> GIVEN PROBLEM: Output all the data exactly. Pictures do not belong in the copy.

[Scene script records]
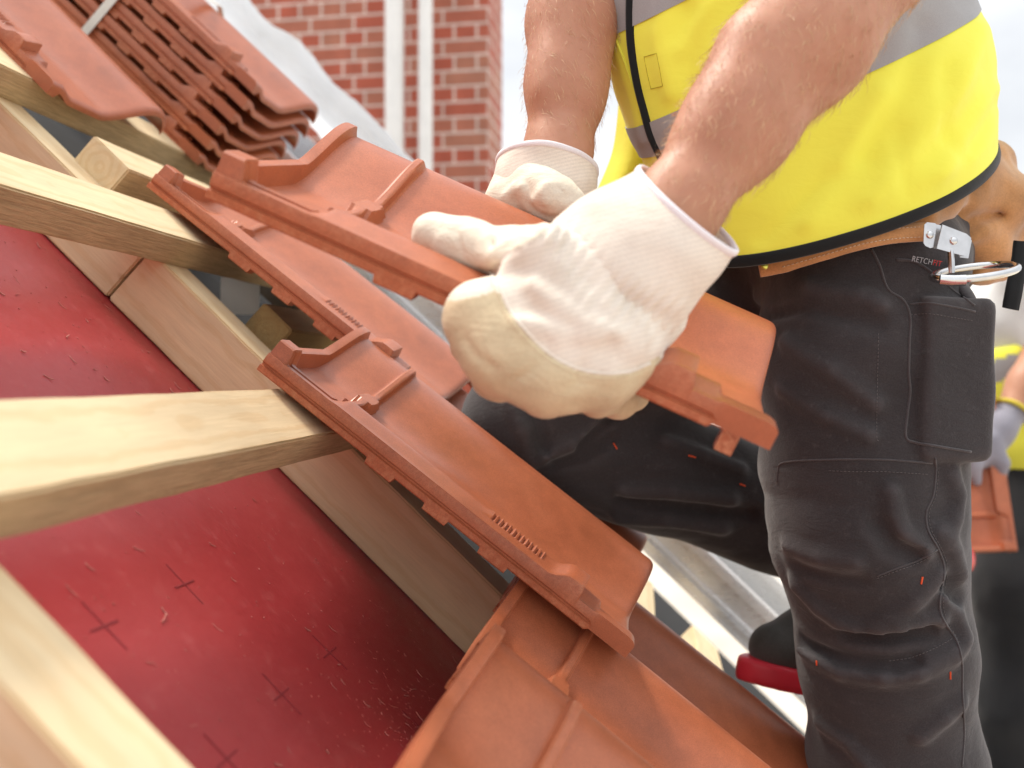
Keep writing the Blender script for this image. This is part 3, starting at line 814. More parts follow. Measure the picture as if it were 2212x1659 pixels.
# ------------------------------------------------------------------ body: head, torso and bare arms in one skin
LS, LE, LW = W(1965, -500, 1.03), W(1905, -115, .885), W(1452, 462, .800)
RS, RE, RW_ = W(1560, -430, 1.40), W(1243, -120, 1.17), W(1206, 330, 1.075)
def body_sdf(P):
    up = chain(P, [LS, LE], [.062, .052], .02)
    la = chain(P, [LE, LE * .62 + LW * .38, LE * .3 + LW * .7, LW, W(1400, 530, .79)], [.050, .051, .040, .0315, .030], .03)
    d = smin(up, la, .03)
    # forearm muscle on the thumb side and the wrist bones
    d = smin(d, chain(P, [W(1800, 0, .86), W(1640, 120, .835), W(1520, 300, .81)], [.026, .033, .020], .02), .03)
    d = smin(d, cone(P, W(1500, 430, .792), W(1470, 400, .796), .018, .016), .02)
    ur = chain(P, [RS, RE], [.06, .05], .02)
    ra = chain(P, [RE, RE * .6 + RW_ * .4, RE * .3 + RW_ * .7, RW_, W(1190, 385, 1.055)], [.043, .045, .039, .0325, .029], .03)
    d = smin(d, smin(ur, ra, .03), .03)
    d = smin(d, cone(P, W(1285, 10, 1.14), W(1262, 230, 1.085), .024, .016), .03)
    d = smin(d, chain(P, [W(1215, -20, 1.12), W(1185, 200, 1.07)], [.020, .016], .02), .025)
    # torso inside the vest, neck and head above the picture
    to = chain(P, [W(1800, 380, 1.24), W(1760, 180, 1.22), W(1710, -100, 1.22), W(1720, -380, 1.22)], [.09, .11, .12, .12], .06)
    to = smin(to, chain(P, [LS + (0.0, .05, -.01), W(1740, -520, 1.22), RS], [.075, .085, .075], .05), .06)
    hd = W(1560, -820, 1.18)
    to = smin(to, chain(P, [W(1720, -560, 1.22), W(1640, -700, 1.2)], [.062, .056], .03), .03)
    f = np.array([-.86, -.30, -.41]); f /= np.linalg.norm(f); s = np.cross(f, zz); s /= np.linalg.norm(s); u = np.cross(s, f)
    h = ellip(P, hd, (.098, .076, .112), [f, s, u])
    h = smin(h, ellip(P, hd + f * .03 - u * .055, (.062, .052, .06), [f, s, u]), .03)
    h = smin(h, cone(P, hd + f * .098 + u * .012, hd + f * .118 - u * .022, .009, .014), .012)          # nose
    for a in (-1, 1):
        h = smax(h, -ellip(P, hd + f * .105 + s * a * .031 + u * .012, (.016, .018, .011), [f, s, u]), .012)  # eye hollows
        h = smin(h, ellip(P, hd + f * .083 + s * a * .031 + u * .012, (.012, .013, .010), [f, s, u]), .003)
        h = smin(h, ellip(P, hd - f * .005 + s * a * .078 - u * .006, (.018, .008, .03), [f, s, u]), .006)
        h = smin(h, cone(P, hd + f * .094 + s * a * .014 + u * .03, hd + f * .085 + s * a * .05 + u * .03, .008, .006), .012)
    h = smin(h, cone(P, hd + f * .092 - u * .058 - s * .02, hd + f * .092 - u * .058 + s * .02, .008, .008), .006)
    h = smax(h, -cone(P, hd + f * .104 - u * .056 - s * .022, hd + f * .104 - u * .056 + s * .022, .003, .003), .004)
    return smin(d, smin(to, h, .03), .04)
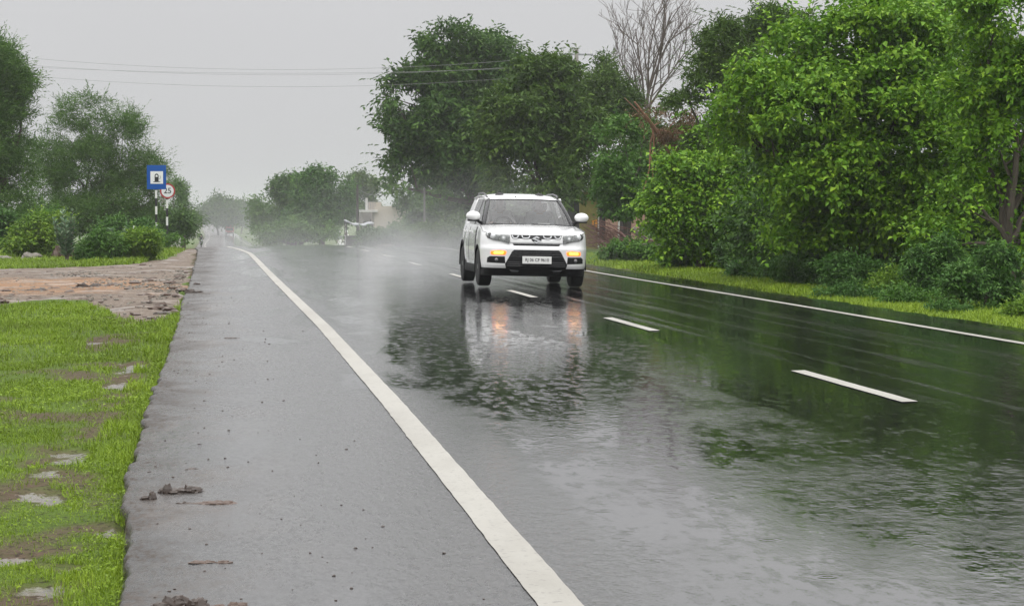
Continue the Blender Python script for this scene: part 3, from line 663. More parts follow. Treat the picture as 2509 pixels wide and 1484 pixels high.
tree('broadleaf_tree', 'arching low bright green tree at the left end of the leafy mass', 1720, 52,
     [B(1690,440,85,52,55),B(1790,440,90,52,60),B(1640,510,65,52,50),B(1740,530,110,52,75),B(1830,560,90,52,80),B(1700,600,80,52,45),B(1600,540,30,52,40)],
     60000, .120, 'leaf_light', r0=.12, group=RT, spray=.35, slen=5, per=10, cl_r=.14, sub=240, sub_r=.24, core=.55, aspect=.62, droop=.5)
tree('understorey_tree', 'shadowy dark green undergrowth tree beneath the big bright one', 2150, 44.5,
     [B(1900,560,120,44.5,90),B(2080,600,130,44.5,80),B(2260,600,140,43.5,90),B(2420,600,140,42,90),B(2000,380,160,45,140),B(2250,350,200,44,180),B(2460,350,150,42,200),B(2300,120,200,44.5,120)],
     45000, .14, 'leaf_neem', r0=.1, group=RT, per=10, cl_r=.2, aspect=.5, gap=.28)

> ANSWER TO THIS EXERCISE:
Keep writing the Blender script for this image. This is part 3, starting at line 814. More parts follow. Measure the picture as if it were 2212x1659 pixels.
# ------------------------------------------------------------------ body: head, torso and bare arms in one skin
LS, LE, LW = W(1965, -500, 1.03), W(1905, -115, .885), W(1452, 462, .800)
RS, RE, RW_ = W(1560, -430, 1.40), W(1243, -120, 1.17), W(1206, 330, 1.075)
def body_sdf(P):
    up = chain(P, [LS, LE], [.062, .052], .02)
    la = chain(P, [LE, LE * .62 + LW * .38, LE * .3 + LW * .7, LW, W(1400, 530, .79)], [.050, .051, .040, .0315, .030], .03)
    d = smin(up, la, .03)
    # forearm muscle on the thumb side and the wrist bones
    d = smin(d, chain(P, [W(1800, 0, .86), W(1640, 120, .835), W(1520, 300, .81)], [.026, .033, .020], .02), .03)
    d = smin(d, cone(P, W(1500, 430, .792), W(1470, 400, .796), .018, .016), .02)
    ur = chain(P, [RS, RE], [.06, .05], .02)
    ra = chain(P, [RE, RE * .6 + RW_ * .4, RE * .3 + RW_ * .7, RW_, W(1190, 385, 1.055)], [.043, .045, .039, .0325, .029], .03)
    d = smin(d, smin(ur, ra, .03), .03)
    d = smin(d, cone(P, W(1285, 10, 1.14), W(1262, 230, 1.085), .024, .016), .03)
    d = smin(d, chain(P, [W(1215, -20, 1.12), W(1185, 200, 1.07)], [.020, .016], .02), .025)
    # torso inside the vest, neck and head above the picture
    to = chain(P, [W(1800, 380, 1.24), W(1760, 180, 1.22), W(1710, -100, 1.22), W(1720, -380, 1.22)], [.09, .11, .12, .12], .06)
    to = smin(to, chain(P, [LS + (0.0, .05, -.01), W(1740, -520, 1.22), RS], [.075, .085, .075], .05), .06)
    hd = W(1560, -820, 1.18)
    to = smin(to, chain(P, [W(1720, -560, 1.22), W(1640, -700, 1.2)], [.062, .056], .03), .03)
    f = np.array([-.86, -.30, -.41]); f /= np.linalg.norm(f); s = np.cross(f, zz); s /= np.linalg.norm(s); u = np.cross(s, f)
    h = ellip(P, hd, (.098, .076, .112), [f, s, u])
    h = smin(h, ellip(P, hd + f * .03 - u * .055, (.062, .052, .06), [f, s, u]), .03)
    h = smin(h, cone(P, hd + f * .098 + u * .012, hd + f * .118 - u * .022, .009, .014), .012)          # nose
    for a in (-1, 1):
        h = smax(h, -ellip(P, hd + f * .105 + s * a * .031 + u * .012, (.016, .018, .011), [f, s, u]), .012)  # eye hollows
        h = smin(h, ellip(P, hd + f * .083 + s * a * .031 + u * .012, (.012, .013, .010), [f, s, u]), .003)
        h = smin(h, ellip(P, hd - f * .005 + s * a * .078 - u * .006, (.018, .008, .03), [f, s, u]), .006)
        h = smin(h, cone(P, hd + f * .094 + s * a * .014 + u * .03, hd + f * .085 + s * a * .05 + u * .03, .008, .006), .012)
    h = smin(h, cone(P, hd + f * .092 - u * .058 - s * .02, hd + f * .092 - u * .058 + s * .02, .008, .008), .006)
    h = smax(h, -cone(P, hd + f * .104 - u * .056 - s * .022, hd + f * .104 - u * .056 + s * .022, .003, .003), .004)
    return smin(d, smin(to, h, .03), .04)
Continue the Blender Python script for this scene: part 3, from line 663. More parts follow. Treat the picture as 2509 pixels wide and 1484 pixels high.
tree('broadleaf_tree', 'arching low bright green tree at the left end of the leafy mass', 1720, 52,
     [B(1690,440,85,52,55),B(1790,440,90,52,60),B(1640,510,65,52,50),B(1740,530,110,52,75),B(1830,560,90,52,80),B(1700,600,80,52,45),B(1600,540,30,52,40)],
     60000, .120, 'leaf_light', r0=.12, group=RT, spray=.35, slen=5, per=10, cl_r=.14, sub=240, sub_r=.24, core=.55, aspect=.62, droop=.5)
tree('understorey_tree', 'shadowy dark green undergrowth tree beneath the big bright one', 2150, 44.5,
     [B(1900,560,120,44.5,90),B(2080,600,130,44.5,80),B(2260,600,140,43.5,90),B(2420,600,140,42,90),B(2000,380,160,45,140),B(2250,350,200,44,180),B(2460,350,150,42,200),B(2300,120,200,44.5,120)],
     45000, .14, 'leaf_neem', r0=.1, group=RT, per=10, cl_r=.2, aspect=.5, gap=.28)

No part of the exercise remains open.